Man kann es kaum glauben, dass es bereits 25 Jahre her ist, als die ersten Juden in der kollabierenden Sowjetunion ihre Koffer packten und nach Deutschland kamen.» Mit diesen Worten leitete am Mittwoch Doron Kiesel, Wissenschaftlicher Direktor der Bildungsabteilung im Zentralrat der Juden, eine dreitägige Tagung in Berlin ein, die sich mit den Folgen und Perspektiven der russischsprachig-jüdischen Zuwanderung beschäftigt.
«Eines kann mit Sicherheit gesagt werden: Sie bedeutete eine tiefgreifende Zäsur für das jüdische Leben in Deutschland und veränderte es grundlegend», so der in Erfurt lehrende Professor für Interkulturelle Erziehung. Wie bereits der Titel der Tagung «Wer integriert hier wen?» zum Ausdruck bringt, stellte die Einbeziehung so vieler Menschen in die hiesigen Gemeindestrukturen in relativ kurzer Zeit alle Beteiligten vor große Herausforderungen, die sie nachhaltig prägen sollten.

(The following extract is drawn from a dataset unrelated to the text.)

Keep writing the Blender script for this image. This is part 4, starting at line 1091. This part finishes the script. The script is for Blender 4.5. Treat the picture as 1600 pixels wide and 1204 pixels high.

chancen Denn reibungslos ging das Ganze natürlich nicht über die Bühne. Wie die Konflikte genau aussahen und welche Chancen sich daraus ergaben, diesen Fragen wollen Experten, Vertreter aus rund 50 Gemeinden und zahlreiche interessierte Gäste auf der Veranstaltung nun näher auf den Grund gehen.
«Der Beginn der Zuwanderung von Juden aus der ehemaligen Sowjetunion setzte zeitgleich mit dem Prozess der deutschen Einheit ein, die sich dieses Jahr ebenfalls zum 25. Male jährt», bringt es Hans-Joachim Aris, Vertreter des Landesverbandes der jüdischen Gemeinden Sachsens auf den Punkt. «Beides war für uns Juden auf jeden Fall eine Erfolgsgeschichte und eine gewaltige Integrationsleistung.»
wende Aris weiß, wovon er spricht. «Zählten die sieben Gemeinden in der DDR – ohne Ost-Berlin – vor der Wende gerade einmal 187 Mitglieder, so sind es heute knapp 8000.» Und das, obwohl in Ostdeutschland so gut wie keine jüdische Infrastruktur vorhanden war. «Für uns ergab sich aus der Zuwanderung russischer Juden nicht nur eine riesige Chance für den Fortbestand, sondern auch die Möglichkeit, den Gedanken der jüdischen Schicksalsgemeinschaft mit neuem Leben zu füllen.»
Über die positive Resonanz auf das Tagungsthema freute sich vor allem Sabena Donath, Leiterin der Bildungsabteilung. «Dabei ist es egal, ob wir von Russen, Juden, Alteingesessenen oder Zuwanderern sprechen.» Für die Psychologin und Erziehungswissenschaftlerin sind diese Begriffe falsch und richtig zugleich, aber für drei Tage werden sie wohl die Diskussionen prägen – «auf diesem Klassentreffen der russisch-jüdischen Integration».